What does Arthur do? He listens to their intangible philosophy of human metaphysical connections, tries his best to understand the conversation between Nora and Hae Sung, and from a third POV, one realizes he is completely ignored and sidetracked. After Nora aggressively puts guilts on Hae Sung that never corresponded to him, she leaves and lives the two men alone. Arthur now shows his hero (heck, superhero) attributes: he shows compassion and understanding for Hae Sung, embraces their philosophy while recognizing there is inyeon between the two (!) and signs the bloody check of everyone’s dinner!!!
You know... People need more men like that in the world.
During the climactic sequence, there is a notorious, beautiful prolonged shot with the longest Uber wait in the world, and my soul was screaming: “Celine, don’t screw this up! Don’t! A farewell can also leave permanent scars! Just don’t......”. She doesn’t. She does things the right way, and the ending hints all conclusions clearly:
✓Hae Sung leaves at peace, although empty-handed; it shows in his ride back home. He will no longer deal with someone that doesn’t correspond to her, and he deserves better. It is time to move on.
✓Nora is left with nothing: no happiness, crying a river in front of his man without caring how he could feel about this (imagine your wife crying in your face because a man she once had feelings for leaves), no literary prize, and a small apartment that was never in her dreams. You reap what you sow.
✓Arthur is left with an unfaithful woman that has abandoned all ambitions that cries for another man. He embraces her and takes her inside.
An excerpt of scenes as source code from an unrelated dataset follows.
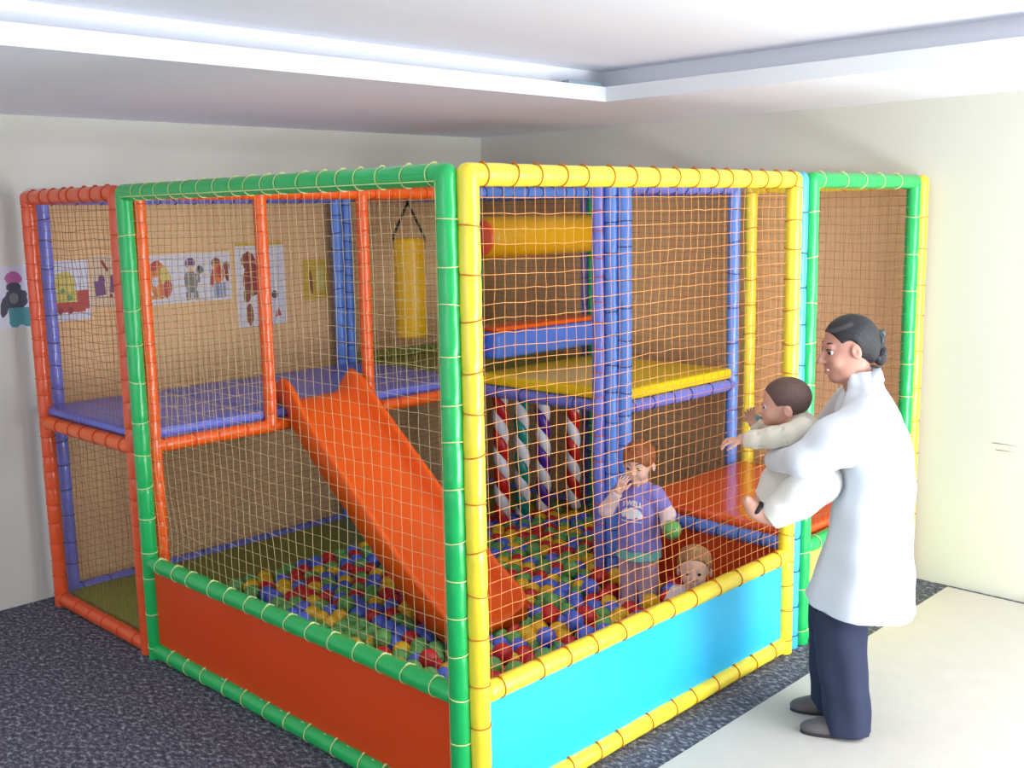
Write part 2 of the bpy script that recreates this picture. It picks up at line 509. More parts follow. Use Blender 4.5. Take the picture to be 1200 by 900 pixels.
# ---------------- nets
def net(name, origin, ud, nd, W, H, m, label, cell=.05, rad=.0012, sag=.008, jit=.0028, hole=None, seed=1):
    r_ = np.random.default_rng(seed)
    nu, nv = int(round(W / cell)) + 1, int(round(H / cell)) + 1
    ud, nd = np.array(ud, float), np.array(nd, float); zd = np.array([0, 0, 1.0]); og_ = np.array(origin, float)
    U, Vv = np.meshgrid(np.linspace(0, 1, nu), np.linspace(0, 1, nv), indexing='ij')
    lowf = lambda a: sum(np.sin(U * k1 * 6.28 + p1) * np.sin(Vv * k2 * 6.28 + p2) for k1, k2, p1, p2 in r_.uniform([.5, .5, 0, 0], [2.5, 2.5, 6, 6], (5, 4))) * a
    edge = np.clip(np.minimum(np.minimum(U, 1 - U) * W, np.minimum(Vv, 1 - Vv) * H) / .12, 0, 1)
    du = lowf(.0022) * edge + r_.normal(0, jit * .5, U.shape) * edge
    dv = lowf(.0022) * edge + r_.normal(0, jit * .5, U.shape) * edge - sag * np.sin(U * 3.14) * edge
    dn = (lowf(.005) + sag * .5 * np.sin(U * 3.14) * np.sin(Vv * 3.14)) * edge
    P = og_ + (U * W + du)[..., None] * ud + (Vv * H + dv)[..., None] * zd + dn[..., None] * nd
    VV, FF = [], []
    base = 0
    def strand(pts, side):
        nonlocal base
        n = len(pts)
        c = np.array([[1, 0], [0, 1], [-1, 0], [0, -1]]) * rad
        v = (pts[:, None, :] + c[None, :, :1] * side + c[None, :, 1:] * nd).reshape(-1, 3)
        VV.append(v)
        for i in range(n - 1):
            for j in range(4):
                FF.append((base + i * 4 + j, base + i * 4 + (j + 1) % 4, base + (i + 1) * 4 + (j + 1) % 4, base + (i + 1) * 4 + j))
        base += n * 4
    def runs(mask):
        out, cur = [], []
        for i, k in enumerate(mask):
            if k: cur.append(i)
            else:
                if len(cur) > 1: out.append(cur)
                cur = []
        if len(cur) > 1: out.append(cur)
        return out
    keep = np.ones(U.shape, bool) if hole is None else ~hole(U * W, Vv * H)
    for i in range(nu):
        for r1 in runs(keep[i]): strand(P[i, r1], ud)
    for j in range(nv):
        for r1 in runs(keep[:, j]): strand(P[r1, j], zd)
    o = mesh_obj(name, np.concatenate(VV), FF, m, play)
    o['label'] = label
    return o


X_, Y_ = (1, 0, 0), (0, 1, 0)
net('safety_net', (.012, .07, .50), Y_, X_, 2.10, 1.68, M['net_pale'], 'straw coloured net above green rail', cell=.054, rad=.00095, seed=2)
net('safety_net', (.07, .012, .50), X_, Y_, 1.95, 1.68, M['net_orange'], 'orange net above yellow rail', seed=3)
net('safety_net', (.0, 2.29, 1.06), Y_, X_, .94, 1.11, M['net_brown'], 'brown net in upper orange bay', cell=.045, rad=.0011, seed=4)
net('safety_net', (.0, 2.29, .07), Y_, X_, .94, .92, M['net_brown'], 'brown net in lower orange bay', cell=.045, rad=.0011, seed=5)
net('safety_net', (.12, 3.33, 1.05), X_, Y_, 1.88, 1.13, M['net_back'], 'rust net along back wall, upper', cell=.04, seed=6, rad=.0012)
net('safety_net', (.12, 3.33, .06), X_, Y_, 1.88, .94, M['net_back'], 'rust net along back wall, lower', cell=.04, seed=7, rad=.0012)
net('safety_net', (2.13, 3.33, .06), X_, Y_, 1.15, 2.12, M['net_back'], 'rust net in far corner', cell=.04, seed=8, rad=.0012)
net('safety_net', (3.35, 1.10, .06), Y_, X_, 1.12, 2.12, M['net_back'], 'rust net on right wall', cell=.04, seed=9, rad=.0012)
net('safety_net', (3.35, 2.28, .06), Y_, X_, 1.0, 2.12, M['net_back'], 'rust net on right wall, far bay', cell=.04, seed=10, rad=.0012)
net('safety_net', (3.372, .03, .5), Y_, X_, .97, 1.68, M['net_back'], 'rust net on right wall, near bay', cell=.05, seed=11, rad=.0013)
net('safety_net', (2.235, .005, .50), X_, Y_, 1.0, 1.67, M['net_brown'], 'brown net in green doorway bay', rad=.0009, seed=12)
net('safety_net', (.10, 2.206, 1.05), X_, Y_, .59, 1.12, M['net_pale'], 'straw net left of slide', rad=.001, seed=13)
net('safety_net', (1.39, 2.206, 1.05), X_, Y_, .77, 1.12, M['net_pale'], 'straw net right of slide', rad=.001, seed=14)

# ---------------- mats and decks
def mat_obj(name, lo, hi, m, label, cat='mat', r=.018, puff=.008):
    lo, hi = np.array(lo, float), np.array(hi, float)
    bm = bmesh.new()
    bmesh.ops.create_cube(bm, size=1)
    for v in bm.verts:
        v.co = Vector((lo + hi) / 2 + np.array(v.co) * (hi - lo))
    bmesh.ops.bevel(bm, geom=bm.edges[:], offset=r, segments=3, profile=.5, affect='EDGES')
    bmesh.ops.subdivide_edges(bm, edges=[e for e in bm.edges if e.calc_length() > .2], cuts=14, use_grid_fill=True)
    for v in bm.verts:
        if v.co.z > hi[2] - .002:
            a = (v.co.x - lo[0]) / (hi[0] - lo[0]) * 2 - 1; b = (v.co.y - lo[1]) / (hi[1] - lo[1]) * 2 - 1
            v.co.z += puff * (1 - a * a) * (1 - b * b) + .0015 * math.sin(v.co.x * 17) * math.sin(v.co.y * 15)
    me = bpy.data.meshes.new(name); bm.to_mesh(me); bm.free()
    me.polygons.foreach_set('use_smooth', [True] * len(me.polygons))
    me.materials.append(m)
    o = link(bpy.data.objects.new(name, me))
    return tag(o, label, cat)


mat_obj('deck_mat', (.0, 2.205, 1.058), (.685, 3.28, 1.105), M['mat_blue'], 'blue padded deck mat at upper left, left of the slide', 'mat')
mat_obj('deck_mat', (.69, 2.205, 1.058), (2.16, 3.28, 1.105), M['mat_blue'], 'blue padded deck mat behind the top of the slide, under the punch bag', 'mat')
mat_obj('deck_mat', (2.18, 1.085, 1.058), (3.28, 2.19, 1.122), M['mat_yellow'], 'yellow padded deck mat on the right upper level', 'mat')
mat_obj('deck_mat', (2.18, 2.21, 1.058), (3.28, 3.28, 1.105), M['mat_green'], 'dull green deck mat in the far upper corner', 'mat')
mat_obj('floor_mat', (.05, 2.21, .0), (2.15, 3.28, .06), M['mat_green'], 'olive green floor mat under the blue deck', 'mat')
mat_obj('floor_mat', (2.17, 1.24, .0), (3.28, 3.28, .055), M['mat_green'], 'olive green floor mat under the yellow deck', 'mat')
mat_obj('floor_mat', (.06, .06, .0), (2.15, 2.2, .06), M['mat_blue'], 'blue floor mat under the balls of the pit', 'mat', puff=.0)
mat_obj('seat_mat', (2.19, .03, .50), (3.33, 1.06, .545), M['mat_orange'], 'glossy orange padded platform mat beside the standing toddler', 'mat', puff=.003)
for nm, lo, hi in (('seat_base', (2.23, .045, .0), (3.3, 1.05, .498)),):
    o = box_obj(nm, lo, hi, M['panel_orange'], play, .01)
for lo, hi in (((.03, 2.23, 1.03), (2.15, 3.29, 1.057)), ((2.22, 1.13, 1.03), (3.29, 3.29, 1.057))):
    box_obj('deck_board', lo, hi, M['violet'], play, .004)

# ---------------- slide
def slide_z(Y):
    return np.where(Y > 1.2, .30 + (Y - 1.2) * .82, .2 + np.clip((Y - .93) / .27, 0, 1) ** 1.6 * .10)
ys = np.concatenate([[2.30, 2.26, 2.22], np.linspace(2.18, 1.2, 26), np.linspace(1.17, .93, 10)])
zc = slide_z(np.minimum(ys, 2.2)) + np.where(ys > 2.2, (2.2 - ys) * -.12, 0)
zc = np.convolve(np.pad(zc, 2, 'edge'), np.ones(5) / 5, 'valid')
zc[0:3] = [1.124, 1.124, 1.122]
sec = []
CX, HW = 1.035, .255
VV, FF = [], []
for i, (Y, z) in enumerate(zip(ys, zc)):
    s = (2.30 - Y) / 1.37
    h = .115 + .030 * math.exp(-((Y - 2.14) / .10) ** 2) - .06 * max(0, (1.15 - Y) / .22) ** 1.5
    if Y > 2.2: h *= 1 - .45 * ((Y - 2.2) / .1) ** 2
    h = max(h, .03)
    hw = HW - .02 * math.exp(-((Y - 2.2) / .12) ** 2)
    if Y < 1.0: hw -= .05 * ((1.0 - Y) / .07) ** 2 * .5
    L = [(-hw, -.05), (-hw - .002, h * .5), (-hw - .004, h - .012), (-hw + .002, h + .002), (-hw + .014, h + .008), (-hw + .026, h + .002), (-hw + .034, h - .014),
         (-hw + .045, .05), (-hw + .062, .015), (-hw + .09, .0)]
    ring = L + [(0, -.004)] + [(-a, b) for a, b in L[::-1]]
    ring += [(hw - .03, -.052), (0, -.052), (-hw + .03, -.052)]
    if Y > 2.15: ring = [(a, max(b, -.004)) for a, b in ring]
    VV += [(CX + a, Y, z + b) for a, b in ring]
K = len(ring)
for i in range(len(ys) - 1):
    for j in range(K):
        FF.append((i * K + j, i * K + (j + 1) % K, (i + 1) * K + (j + 1) % K, (i + 1) * K + j))
FF.append(tuple(range(K))); FF.append(tuple(range((len(ys) - 1) * K, len(ys) * K))[::-1])
sl = mesh_obj('slide', VV, FF, M['slide'])
bm = bmesh.new(); bm.from_mesh(sl.data); bmesh.ops.recalc_face_normals(bm, faces=bm.faces[:]); bm.to_mesh(sl.data); bm.free()
sl.data.polygons.foreach_set('use_smooth', [True] * len(sl.data.polygons))
tag(sl, 'orange plastic slide running from the blue deck down into the balls', 'slide')
mb = MB(); mb.add(*rbox((CX - .12, 1.0, .06), (CX + .12, 1.16, .165), .01)); mb.build('foot_block', M['slide'], sl)

# ---------------- mangle rollers between the decks
rl = empty('padded_roller', (2.75, 2.2, 1.935))
tag(rl, 'yellow padded roller mounted high between the posts above the orange topped barrier', 'roller')
mb = MB()
prof = [(-.50, .0), (-.50, .085), (-.495, .105), (-.482, .118), (-.46, .125), (.46, .125), (.485, .117), (.497, .1), (.502, .07), (.502, 0)]
def lathe_x(prof, seg=40):
    V_, F_ = [], []
    for x, r in prof:
        for k in range(seg):
            a = 2 * math.pi * k / seg
            V_.append((x, r * math.cos(a), r * math.sin(a)))
    for i in range(len(prof) - 1):
        for k in range(seg):
            F_.append((i * seg + k, i * seg + (k + 1) % seg, (i + 1) * seg + (k + 1) % seg, (i + 1) * seg + k))
    return V_, F_
mb.add(*lathe_x(prof)); mb.build('roller_pad', mat('roller_yellow_vinyl', (232, 170, 14), .4, .06, 14), rl)
mb = MB(); mb.add(*lathe_x([(-.515, 0), (-.515, .098), (-.508, .106), (-.498, .108), (-.49, .106), (-.49, 0)])); mb.build('end_cap', M['red_orange'], rl)
mb = MB(); mb.add(*lathe_x([(-.55, 0), (-.55, .02), (.55, .02), (.55, 0)], 14)); mb.build('axle', M['violet'], rl)

br = empty('padded_barrier', (2.75, 2.2, 1.2))
tag(br, 'blue padded barrier box with an orange top below the yellow roller', 'barrier')
v, f = rbox((-.50, -.115, 0), (.505, .10, .165), .03, 4); mesh_obj('barrier_pad', v, f, mat('barrier_blue_vinyl', (88, 128, 226), .35, .06, 14), br)
v, f = rbox((-.485, -.105, .165), (.49, .10, .195), .012, 3); mesh_obj('top_pad', v, f, M['orange'], br)
mb = MB(); mb.add(*[np.array(a) if i == 0 else a for i, a in enumerate(lathe_x([(-.55, 0), (-.55, .018), (.55, .018), (.55, 0)], 12))]); mb.v[0] = mb.v[0] + [0, 0, .08]; mb.build('axle', M['violet'], br)

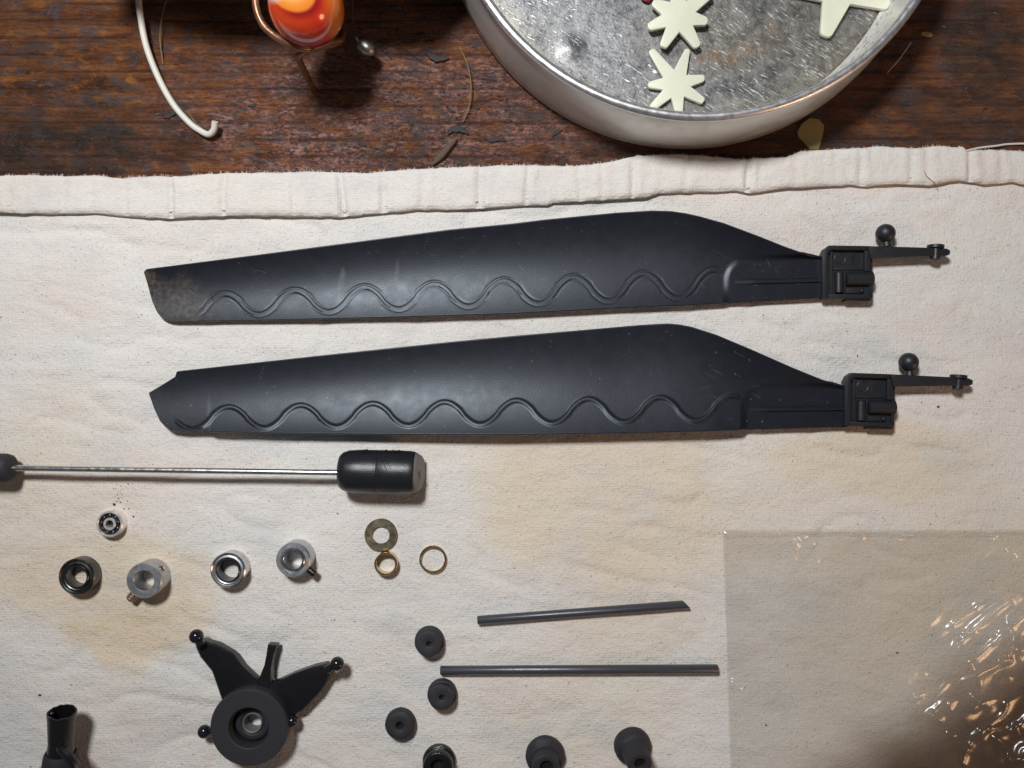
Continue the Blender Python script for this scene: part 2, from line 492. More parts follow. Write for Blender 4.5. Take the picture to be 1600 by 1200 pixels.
def mat_tin_wall():
    t = NT("dirty_tin_side")
    c = t.mix(t.noise((0.02, 0.02, 0.25), 4, 0.6), (0.70, 0.69, 0.66), (0.82, 0.81, 0.78))
    sx = t.n.new("ShaderNodeSeparateXYZ"); t.L(t.raw, sx.inputs[0])
    low = t.ramp(t.math("MULTIPLY", sx.outputs["Z"], 1 / 60.0), [(0.05, 1.0), (0.75, 0.0)])
    k = t.math("MULTIPLY", low, t.ramp(t.noise((0.10, 0.10, 0.5), 5, 0.75, 0.5), [(0.55, 0.0), (0.62, 1.0)]))
    c = t.mix(t.math("MULTIPLY", k, 0.9), c, (0.05, 0.035, 0.025))
    k2 = t.ramp(t.noise((0.07, 0.07, 0.4), 5, 0.75), [(0.66, 0.0), (0.74, 1.0)])
    c = t.mix(t.math("MULTIPLY", k2, 0.5), c, (0.22, 0.17, 0.12))
    t.P(Base_Color=c, Metallic=0.6, Roughness=t.ramp(t.noise(0.05, 4), [(0.3, 0.34), (0.7, 0.48)]))
    t.bump(t.noise((0.03, 0.03, 0.02), 2), 1.5, 0.4)
    return t.m
M["tin_wall"] = mat_tin_wall()
M["tin_floor"] = mat_tin_floor()
M["bag"] = mat_bag(); M["star"] = mat_star()
M["marble"] = mat_vcol("swirled_glass_marble", 0.25, 1.0)
M["wire"] = mat_plastic("white_wire_coating", (0.66, 0.64, 0.58), 0.5, 0.2)
M["straw"] = mat_plastic("golden_fibre", (0.20, 0.13, 0.05), 0.6, 0.0)
M["thread"] = mat_plastic("cotton_thread", (0.66, 0.61, 0.55), 0.9, 0.0)
M["flake"] = mat_plastic("ochre_paint_flake", (0.36, 0.27, 0.10), 0.6, 0.4)
M["crumb"] = mat_plastic("dark_crumbs", (0.022, 0.018, 0.016), 0.6, 0.4)
M["scrap"] = mat_plastic("charred_wood_scrap", (0.026, 0.021, 0.020), 0.7, 1.2, 0.25)
M["sliver"] = mat_plastic("grey_brown_wood_sliver", (0.10, 0.07, 0.05), 0.75, 0.8)
M["red"] = mat_plastic("dark_red_plastic", (0.25, 0.02, 0.03), 0.35, 0.0)
M["block_and_stem"] = mat_plastic("dark_block_and_stem", (0.02, 0.015, 0.012), 0.7, 0.5)  # for the added unseen block and the bead stem
M["hole"] = mat_plastic("dark_cage_and_hole_shade", (0.010, 0.009, 0.009), 0.45, 0.0)  # cage colour, also on dark plugs that stand in for shade in holes

# ------------------------------------------------------------------ bench top
WOODZ = -7.0
def ell(x, y, cx, cy, rx, ry, soft=0.5, seed=5, wob=0.5, sc=60):
    d = np.sqrt(((x - cx) / rx) ** 2 + ((y - cy) / ry) ** 2) + wob * (fbm(x, y, sc, seed) - 0.5) * 2
    return 1 - sstep(1 - soft, 1 + soft, d)

xs = np.arange(-900, 2500.1, 8.0); ys = np.arange(-900, 1700.1, 8.0)
X, Y = np.meshgrid(xs, ys)
grime = np.maximum.reduce([0.95 * ell(X, Y, 90, 225, 190, 70, 0.4, 21), 0.8 * ell(X, Y, 30, 60, 120, 60, 0.5, 22) * 0.5,
                           1.0 * ell(X, Y, 1525, 45, 75, 75, 0.35, 23), 0.9 * ell(X, Y, 1540, 110, 45, 45, 0.4, 24),
                           0.6 * ell(X, Y, 1460, 190, 260, 60, 0.7, 26), 0.55 * fbm(X, Y, 220, 27) ** 2])
dust = np.maximum(ell(X, Y, 620, 190, 330, 130, 0.5, 31), 0.35 * ell(X, Y, 900, 210, 160, 60, 0.5, 32))
worn = np.maximum.reduce([ell(X, Y, 150, 95, 170, 75, 0.5, 41), ell(X, Y, 310, 230, 120, 45, 0.5, 42), 0.7 * ell(X, Y, 600, 200, 300, 100, 0.6, 43),
                          0.6 * ell(X, Y, 1430, 140, 130, 50, 0.6, 44)])
Zw = WOODZ - 2.0 * fbm(X * 0.25, Y * 3, 60, 51, 3) + 0.9
v = np.stack([X - 800, 600 - Y, np.minimum(Zw, WOODZ)], -1).reshape(-1, 3)
bench = mk("bench_top", (v, grid_faces(len(ys), len(xs))), M["wood"], None, (0, 0, WOODZ), None,
           {"grime": grime.ravel(), "dust": dust.ravel(), "worn": worn.ravel()})
tag(bench, "dark brown stained wooden bench top with scratches and worn orange patches", kind="structure")

# ------------------------------------------------------------------ cotton cloth
EDGE = np.array([(-400, 272), (0, 274), (50, 272.5), (100, 275), (155, 274), (195, 278.5), (235, 275), (280, 275), (350, 270), (425, 269), (500, 267.5),
                 (575, 270), (615, 266.5), (700, 261), (800, 257.5), (890, 259), (925, 257), (960, 251), (995, 243), (1035, 241), (1100, 243), (1150, 249), (1165, 247),
                 (1225, 246), (1250, 236), (1325, 232), (1375, 229), (1425, 232), (1465, 228), (1500, 230), (1510, 236), (1540, 234), (1600, 236), (2000, 236)], float)
SEAM = np.array([(-400, 332), (0, 333), (75, 336), (150, 335), (200, 340), (270, 343), (350, 339), (425, 339), (530, 341), (600, 335), (650, 330), (725, 329), (800, 324),
                 (855, 322.5), (864, 318), (975, 313), (1010, 310), (1030, 304), (1150, 300), (1170, 303.5), (1230, 295), (1325, 291), (1350, 293), (1400, 289),
                 (1450, 291.5), (1495, 283), (1535, 290), (1580, 286.5), (1600, 290), (2000, 288)], float)
def edge_y(x): return np.interp(x, EDGE[:, 0], EDGE[:, 1]) + 1.6 * (vnoise(x, x * 0, 9, 61) - 0.5)
def seam_y(x): return np.interp(x, SEAM[:, 0], SEAM[:, 1]) + 1.4 * (vnoise(x, x * 0, 14, 62) - 0.5)

def cloth_z(x, y):
    z = -5.2 * fbm(x * 0.40 + y * 0.12, y - x * .1, 62, 71, 4) - 2.5 * fbm(x, y, 300, 75, 2) + 2.6
    z = z - 3.2 * (1 - np.abs(2 * vnoise(x * .42 + y * .25 + 18 * vnoise(x, y, 60, 211), y - x * .22, 44, 212) - 1)) ** 5 * sstep(.35, .7, vnoise(x, y, 210, 213))
    d = y - seam_y(x)
    z = z - 2.4 * np.exp(-((d - 20 - 10 * vnoise(x, y * 0, 120, 76)) / 6) ** 2) * sstep(0.40, 0.62, vnoise(x, y * 0, 150, 77)) + 1.0 * np.exp(-((d - 38) / 9) ** 2) * vnoise(x, y * 0, 130, 78)
    for (x0, y0, x1, y1, w, a) in ((120, 372, 330, 395, 6, -2.2), (860, 330, 1010, 318, 5, -2.6), (1100, 900, 1130, 560, 30, -1.6), (650, 1010, 840, 1000, 7, -1.2), (860, 1130, 980, 1040, 14, -1.4)):
        L = np.hypot(x1 - x0, y1 - y0); u = ((x - x0) * (x1 - x0) + (y - y0) * (y1 - y0)) / L ** 2
        dd = ((x - x0) * (y1 - y0) - (y - y0) * (x1 - x0)) / L
        z = z + a * np.exp(-(dd / w) ** 2) * sstep(-0.1, 0.2, u) * (1 - sstep(0.8, 1.1, u))
    return np.minimum(z, 0.0)

def stain(x, y):
    s = 0.95 * np.maximum(ell(x, y, 195, 960, 112, 82, 0.28, 81, 0.40, 70), 0.8 * ell(x, y, 160, 900, 160, 70, 0.5, 88, 0.5, 80))
    s = np.maximum(s, 0.42 * ell(x, y, 60, 800, 150, 150, 0.5, 82, 0.4, 120))
    s = np.maximum(s, 0.66 * ell(x, y, 950, 790, 270, 160, 0.35, 83, 0.5, 150))
    s = np.maximum(s, 0.38 * ell(x, y, 960, 970, 110, 70, 0.5, 84, 0.5, 80))
    s = np.maximum(s, 0.75 * ell(x, y, 1400, 720, 190, 60, 0.35, 85, 0.5, 120))
    s = np.maximum(s, 0.30 * ell(x, y, 880, 1120, 150, 90, 0.6, 86, 0.5, 120))
    s = np.maximum(s, 0.5 * ell(x, y, 1500, 930, 220, 180, 0.6, 87, 0.5, 120))
    return np.clip(s, 0, 1)

xs = np.concatenate([np.arange(-380, -8, 12.0), np.arange(-8, 1608, 4.0), np.arange(1608, 1990, 12.0)])
nt = 250
tt = np.linspace(0, 1, nt) ** 1.0
X = np.tile(xs, (nt, 1)); top = edge_y(xs) + 10
Yc = top[None, :] + tt[:, None] * (1500 - top[None, :])
Zc = cloth_z(X, Yc)
v = np.stack([X - 800, 600 - Yc, Zc], -1).reshape(-1, 3)
cl = thing("cotton_cloth", (0, -50, WOODZ), "cream cotton cloth with a hemmed edge and yellow stains on the dark bench", "cloth")
sheet = mk("cloth_sheet", (v, grid_faces(nt, len(xs))), M["cloth"], cl, None, None, {"stain": stain(X, Yc).ravel()})
sm = sheet.modifiers.new("thickness", "SOLIDIFY"); sm.thickness = 2.5 * S; sm.offset = -1

PUCK = [(20, 0.7), (104, 1.0), (148, .8), (200, 1.2), (270, 2.8), (352, 2.0), (440, 0.9), (462, 1.3), (536, 3.6), (600, 1.8), (662, 1.3), (750, 2.6), (824, 2.4), (905, 1.2), (940, 1.3), (988, 2.4), (1070, .8), (1166, 3.0), (1240, .8), (1342, 1.6), (1420, 1.2), (1444, 1.0), (1512, 3.0), (1560, 1)]
us = np.linspace(0, 1, 34)
hx = np.concatenate([np.arange(-380, -8, 8.0), np.arange(-8, 1608, 2.5), np.arange(1608, 1990, 8.0)])
HX = np.tile(hx, (len(us), 1)); U = np.tile(us[:, None], (1, len(hx)))
HY = edge_y(hx)[None, :] * (1 - U) + seam_y(hx)[None, :] * U
prof = np.sqrt(np.clip(1 - np.abs(2 * U - 1) ** 9, 0, 1))
puff = np.zeros_like(HX)
for px, a in PUCK:
    w = 4.5 + 2 * random.random()
    skew = (U - 0.5) * 12 * (random.random() - 0.4)
    dd = (HX - px - skew) / w
    puff -= 2.1 * a * np.exp(-dd ** 2) * (0.5 + 0.6 * U)
    puff += 0.55 * a * np.exp(-((dd - 1.9) / 1.3) ** 2) + 0.4 * a * np.exp(-((dd + 1.9) / 1.5) ** 2)
amp = 7.5 + 4.5 * fbm(HX, HY * 0.35, 55, 91, 3) + 1.3 * vnoise(HX, HY * .3, 9, 95) + puff
HZ = -1.0 + prof * amp
HZ[0, :] = WOODZ + 2; HZ[-1, :] = 4.0
HX = np.vstack([HX, HX[-1:]]); HY = np.vstack([HY, HY[-1:] - 5]); HZ = np.vstack([HZ, HZ[-1:] * 0 - 2.5]); U = np.vstack([U, U[-1:]])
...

Arthur once again shocked me. He receives the enemy home instead of getting away from that relationship. He gives her acceptance and empathy. “What the hell are you doing?”, I internally screamed while I was watching with my mother and brother during the first viewing. I insist, I was too distracted. Then again, the rewatch helped knowing the final outcome: He is giving her undeserved love, and also deserved love: undeserved in the sense that she is not worthy of it, but deserved in the sense that no human is perfect and we always beg for second chances. Where the story goes is left open.
However, it is not the ambiguity of the ending that interests me, as people love to end open stories in their own way: Arthur represents God’s love: merciful, non-judgmental, and yet undeserved. He loves us even if... He loves us despite that... Daniel and Paul leave this clear:
“Lord, listen! Lord, forgive! Lord, hear and act! For your sake, my God, do not delay, because your city and your people bear your Name.”
-Daniel 9:19
“He has saved us and called us to a holy life—not because of anything we have done but because of His own purpose and grace. This grace was given us in Christ Jesus before the beginning of time.”
-2 Timothy 1:9
And so, this film made me grow even more as a person: a language is not the ultimate obstacle of communication.